Philippine president sacks 18 police officers allegedly linked to illegal drugs trade
2023.07.25
Manila
Philippine President Ferdinand Marcos Jr. sacked 18 high-ranking police officials for suspected ties to the illegal drug trade a day after he pledged to weed out “unscrupulous law enforcers,” his office said Tuesday.
Marcos accepted the officials’ “courtesy resignations,” which the government had called for in January, saying narcotics syndicates may have corrupted senior leaders of the police force.
The officers are “allegedly involved in illegal drug activities” and were on a list provided by the National Police Commission Ad Hoc Advisory Group, which investigated the matter, the presidential office said.
The 18 were among 935 police officers who had earlier tendered their resignations as part of the force’s cleansing program, national police chief Gen. Benjamin Acorda said. Among them are three police brigadier generals, while the rest are colonels.
They are being restricted to their barracks and continuously being monitored pending an investigation, Acorda added. The measure was “to preclude them from exerting further influence and, or performing illegal activities using their positions.”
He added that he “recommended the non-acceptance” of the resignations of the lower-ranking police officers.
“It’s a no-no that we get involved in it [illegal drugs] and let’s take advantage of this as a mode of really coming up with a better image for the Filipinos,” Acorda said.
Dirty cops have no place in the organization, he added.
In January, Interior Secretary Benjamin Abalos Jr. called for all full-fledged police colonels and generals to file courtesy resignations.
The call stemmed from the arrest of a police sergeant during a drug operation in Manila in October 2022 that yielded more than a ton of methamphetamine hydrochloride.
The request from Abalos came six years after Marcos’ predecessor, Rodrigo Duterte, directed the national police to carry out a war on drugs that killed thousands of Filipinos, mostly from poor communities.
On Monday, Marcos told Congress that his administration would endeavor to put a “new face” to the anti-drug campaign started under Duterte.
“It is now geared towards community-based treatment, rehabilitation, education, and reintegration, to curb drug dependence among our affected citizenry,” the president said in his State of the Nation Address.

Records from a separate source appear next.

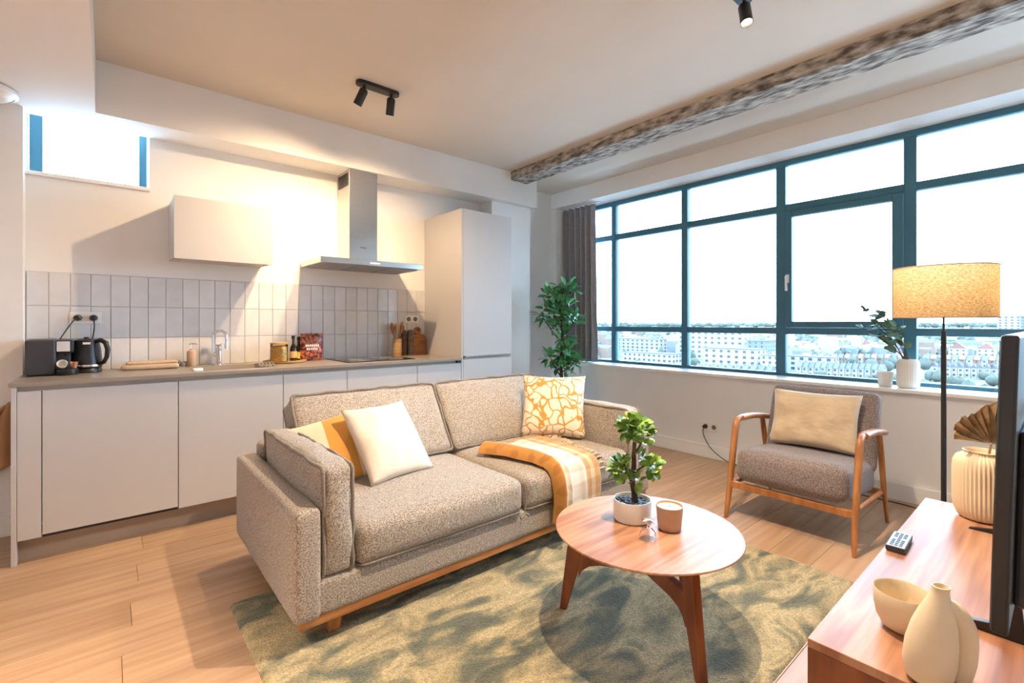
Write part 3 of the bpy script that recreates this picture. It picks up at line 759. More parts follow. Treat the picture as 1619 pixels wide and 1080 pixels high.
def bottle(c, s, lab, lm):
    t = thing('sauce_bottle', c, lab, 'bottle')
    MB().lathe([(0, 0), (.024 * s, 0), (.026 * s, .006), (.026 * s, .085), (.020 * s, .108), (.010 * s, .128), (.0095 * s, .165), (.012 * s, .167), (.012 * s, .178), (0, .178)], c, n=20).build('bottle_body', 'bottle_glass', t, smooth=40)
    MB().lathe([(.0267 * s, .022), (.0267 * s, .072)], c, n=20, caps=False).build('paper_label', lm, t, smooth=60)
    MB().lathe([(0, .168), (.0135 * s, .168), (.0135 * s, .192), (0, .193)], c, n=16).build('cap', 'black_plastic', t, smooth=40)
bottle((1.095, 3.90, ZW + .010), 1.0, 'dark sauce bottle with tan label on the tray', 'label_tan')
bottle((1.150, 3.955, ZW), 1.0, 'dark oil bottle with yellow label between sauce bottle and snack bag', 'label_yellow')
bg = thing('snack_bag', (1.245, 3.93, ZW), 'glossy red-brown snack bag standing on the worktop', 'bag')
def bagf(u, v, sg):
    a = u * 2 - 1; e = (1 - abs(a) ** 2.2) * (1 - abs(v * 2 - 1) ** 3)
    n_ = noise.noise(Vector((u * 5, v * 6, sg)))
    return (1.24 + a * .087 * (1 + .04 * n_), 3.93 + sg * (.028 * max(0, e) ** .5 + .004 * n_ * min(1, e * 3)), ZW + .002 + v * .215 + (.006 * n_ if v > .9 else 0))
q = MB().grid(lambda u, v: bagf(u, v, -1), 16, 16).grid(lambda u, v: bagf(1 - u, v, 1), 16, 16); bb = q.build('bag_foil', 'chip_bag', bg, smooth=60)
q = MB()
for k in range(7): q.add([(1.185 + k * .015, 3.8935, ZW + .112), (1.185 + k * .015 + .010, 3.8935, ZW + .112), (1.185 + k * .015 + .010, 3.8945, ZW + .130), (1.185 + k * .015, 3.8945, ZW + .130)], [(0, 1, 2, 3)])
for k in range(6): q.add([(1.192 + k * .015, 3.8935, ZW + .088), (1.192 + k * .015 + .009, 3.8935, ZW + .088), (1.192 + k * .015 + .009, 3.8940, ZW + .104), (1.192 + k * .015, 3.8940, ZW + .104)], [(0, 1, 2, 3)])
q.build('printed_lettering', 'paper_white', bb)

# right-hand group
ut = thing('utensil_pot', (1.985, 3.93, ZW), 'light wooden pot of cooking utensils beside the hob', 'utensil pot')
uc = (1.985, 3.93, ZW)
MB().lathe([(0, 0), (.040, 0), (.042, .004), (.042, .16), (.037, .16), (.036, .012), (0, .012)], uc, n=24).build('pot', 'light_wood', ut, smooth=40)
for k, (a, ln, w_) in enumerate(((20, .32, .019), (80, .30, .022), (140, .31, .017), (200, .30, .02), (260, .31, .018), (320, .29, .022), (175, .29, .016))):
    ca, sa = math.cos(R(a)), math.sin(R(a))
    b0 = Vector((uc[0] - .015 * ca, uc[1] - .015 * sa, uc[2] + .015)); t0 = Vector((uc[0] + .062 * ca, uc[1] + .03 * sa, uc[2] + ln - .005))
    ps = [b0.lerp(t0, f) for f in (0, .5, .68, .76, .88, .97, 1)]
    tag(MB().tube(ps, [.005, .005, .006, w_ * .7, w_, w_ * .7, w_ * .2], 8, flat=.4).build('cooking_utensil', 'mid_wood' if k % 2 else 'light_wood', smooth=60), ['seventh', 'fifth', 'third', 'second', 'fourth', 'sixth', 'first'][k] + ' wooden utensil from the left standing in the utensil pot', 'utensil', 'wooden utensils in the pot')
def mill(c, m, lab):
    t = thing('pepper_mill', c, lab, 'mill')
    MB().lathe([(0, 0), (.032, 0), (.034, .006), (.031, .06), (.029, .12), (.031, .165), (0, .165)], c, n=20).build('body', m, t, smooth=40)
    MB().lathe([(0, .166), (.029, .166), (.031, .19), (.028, .228), (.012, .235), (0, .236)], c, n=20).build('head', m, t, smooth=40)
mill((2.075, 3.985, ZW), 'dark_wood', 'dark wooden mill left of the grey one, by the utensil pot')
mill((2.148, 3.99, ZW), 'grey_wood', 'grey-brown wooden mill between the dark mill and chopping board')
cb = thing('chopping_board', (2.245, 3.99, ZW), 'wooden chopping board with round handle leaning against the tiles', 'chopping board')
pb = [(-.068, 0), (.068, 0), (.072, .006), (.072, .178), (.06, .192), (.026, .196), (.020, .206)]
pb += [(.036 * math.cos(R(a)), .232 + .036 * math.sin(R(a))) for a in range(-48, 229, 23)] + [(-.020, .206), (-.026, .196), (-.06, .192), (-.072, .178), (-.072, .006)]
q = MB(); q.M = Matrix.Translation((2.245, 3.985, ZW + .001)) @ Matrix.Rotation(R(-9), 4, 'X'); q.prism(pb, (0, .016, 0), ux=(1, 0, 0), uy=(0, 0, 1)); q.build('board', 'mid_wood', cb, bevel=.002)
q = MB(); q.M = Matrix.Translation((2.245, 3.985, ZW + .001)) @ Matrix.Rotation(R(-9), 4, 'X') @ Matrix.Translation((0, -.001, .236)) @ Matrix.Rotation(R(90), 4, 'X'); q.lathe([(0, 0), (.012, 0), (.012, .001), (0, .001)], n=16); q.build('hanging_hole', 'dark_wood', cb)

# left-hand bits: towel on hook, flush ceiling lamp
hk = thing('hanging_towel', (-.47, 3.90, .28), 'tan cloth hanging from a hook beside the kitchen end panel', 'towel')
def tw(u, v):
    w = .05 + .20 * (v ** .6); x = -.405 - u * w
    z = .785 - v * (.36 + .16 * (u if u < .6 else 1.2 - u)) - .05 * u * (1 - v)
    return (x, 3.905 + .014 * math.sin(u * 16 + v * 2) * (0.4 + v) - .02 * v, z)
q = MB().grid(tw, 22, 16); to = q.build('cloth', 'towel_tan', hk, smooth=80)
md = to.modifiers.new('solid', 'SOLIDIFY'); md.thickness = .006
tag(MB().tube([(-.395, 3.938, .835), (-.395, 3.915, .832), (-.395, 3.90, .82), (-.395, 3.895, .84)], .005, 8).tube([(-.395, 3.938, .80), (-.395, 3.91, .797), (-.395, 3.898, .787), (-.395, 3.893, .80)], .005, 8).build('wall_hook', 'black_metal', smooth=50), 'small dark double hook above the hanging cloth', 'hook')
fl = thing('flush_ceiling_lamp', (-.54, 3.72, ZS - .05), 'white round flush lamp on the lowered ceiling at far left', 'ceiling lamp')
MB().lathe([(.15, ZS), (.165, ZS - .006), (.165, ZS - .022), (.15, ZS - .03)], (-.535, 3.74, 0), n=40, caps=False).build('rim', 'trim_white', fl, smooth=50)
MB().lathe([(.15, ZS - .026), (.13, ZS - .042), (.08, ZS - .052), (0, ZS - .054)], (-.535, 3.74, 0), n=40, caps=False).build('diffuser', 'ceramic_white', fl, smooth=60)
# ================================================================ LIVING AREA
# rug
RX0, RX1, RY0, RY1 = .40, 2.66, .655, 2.345
rg = MB(); nx, ny = 240, 180
def rugf(u, v):
    x = RX0 + (RX1 - RX0) * u; y_ = RY0 + (RY1 - RY0) * v
    e = min(u, 1 - u, v, 1 - v) * 2.2
    h = .016 * min(1, (max(0, e) / .02) ** .5) if e < .02 else .016
    j = noise.noise(Vector((x * 70, y_ * 70, 0))) * .0022 + noise.noise(Vector((x * 14, y_ * 14, 4))) * .0012
    ed = 0 if e > .01 else .0035
    return (x + noise.noise(Vector((x * 90, y_ * 90, 7))) * ed, y_ + noise.noise(Vector((x * 90, y_ * 90, 9))) * ed, max(.0, h + (j if e > .005 else 0)))
rg.grid(rugf, nx, ny)
tag(rg.build('shaggy_rug', 'rug_pile', smooth=80, origin=((RX0 + RX1) / 2, (RY0 + RY1) / 2, 0)), 'mottled green and sand pile rug under the coffee table', 'rug')

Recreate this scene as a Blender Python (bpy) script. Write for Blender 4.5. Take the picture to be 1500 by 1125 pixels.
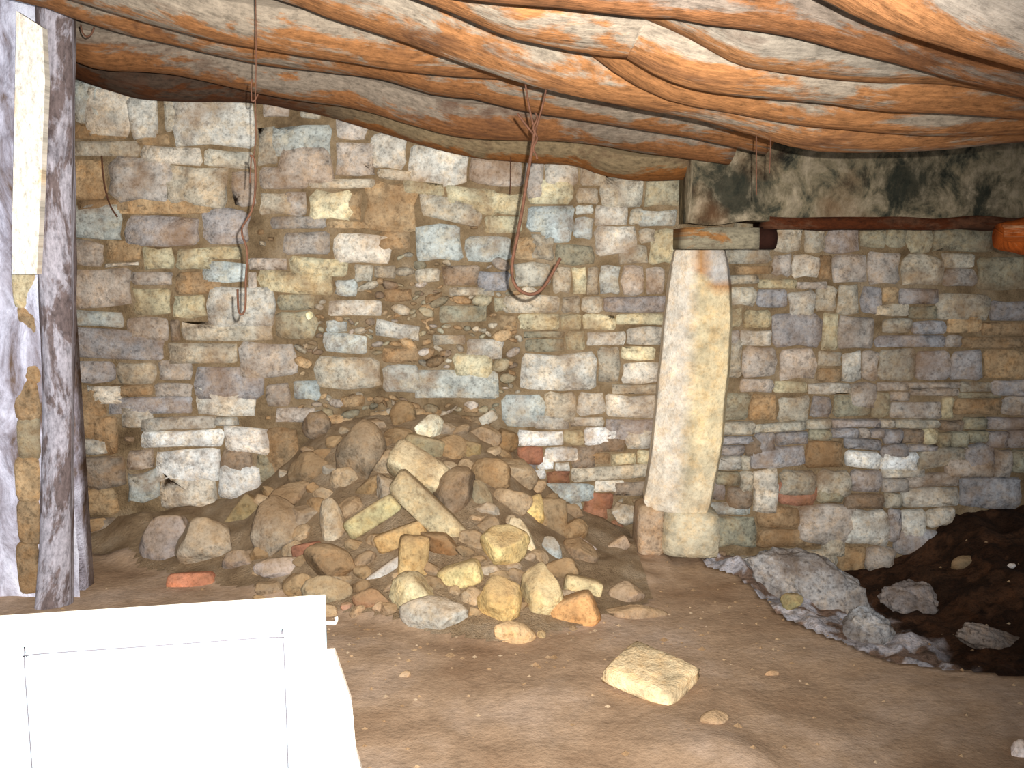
import bpy, bmesh, math, random
from mathutils import Vector, Matrix, noise as mn

# ------------------------------------------------------------------ camera, world, light, exposure
for o in list(bpy.data.objects): bpy.data.objects.remove(o)
SC = bpy.context.scene; COL = SC.collection
F = 1400.0; PITCH = math.radians(8.1); CAMZ = 1.5
cd = bpy.data.cameras.new('camera'); cam = bpy.data.objects.new('camera', cd); COL.objects.link(cam)
cam.location = (0, 0, CAMZ); cam.rotation_euler = (math.pi/2 - PITCH, 0, 0)
cd.sensor_fit = 'HORIZONTAL'; cd.sensor_width = 36; cd.lens = 36*F/1500; cd.clip_start = .02
SC.camera = cam
SC.view_settings.view_transform = 'Standard'; SC.view_settings.look = 'None'
SC.view_settings.gamma = 1; SC.view_settings.use_curve_mapping = False
SC.view_settings.exposure = -0.2
W = bpy.data.worlds.new('world'); SC.world = W; W.use_nodes = True
W.node_tree.nodes['Background'].inputs[0].default_value = (.80, .88, 1, 1)
W.node_tree.nodes['Background'].inputs[1].default_value = .5
# the camera's flash, just above and right of the lens
fl = bpy.data.lights.new('flash', 'SPOT'); fl.energy = 1120; fl.color = (1, .98, .96)
fl.spot_size = math.radians(90); fl.spot_blend = 1.0; fl.shadow_soft_size = .006
fo = bpy.data.objects.new('flash', fl); COL.objects.link(fo)
fo.location = (.035, 0, CAMZ+.045)
fo.rotation_euler = (math.pi/2 - math.radians(10), 0, math.radians(10.5))
# daylight fill added behind the camera to flatten the flash falloff
dl = bpy.data.lights.new('daylight_fill', 'AREA'); dl.energy = 170; dl.color = (.95, .97, 1)
dl.shape = 'RECTANGLE'; dl.size = 2.0; dl.size_y = 1.3
do = bpy.data.objects.new('daylight_fill', dl); COL.objects.link(do)
do.location = (-1.0, -4.2, 1.25); do.rotation_euler = (math.pi/2, 0, 0)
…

“Unscrupulous law enforcers” involved in drug trafficking had been identified, Marcos added.
“I will be accepting their resignations.”
Those who are sacked would be replaced by “individuals with unquestionable integrity, and who will be effective and trustworthy in handling the task of eliminating this dreaded and corrosive social curse,” he said.
Still, police were under orders to “relentlessly continue our fight against drug syndicates, shutting down their illegal activities and dismantling their network of operations,” Marcos said.
The Philippine president faces questions over justice related to Duterte’s drug war, which left about 8,000 suspected drug addicts and dealers dead, activists have said.
Last week, the International Criminal Court turned down a Philippine appeal to block an ICC investigation into the drug war.
Reacting to that ruling, Marcos on Friday said that Manila would no longer deal with the ICC nor cooperate with it “in any way, shape, or form.”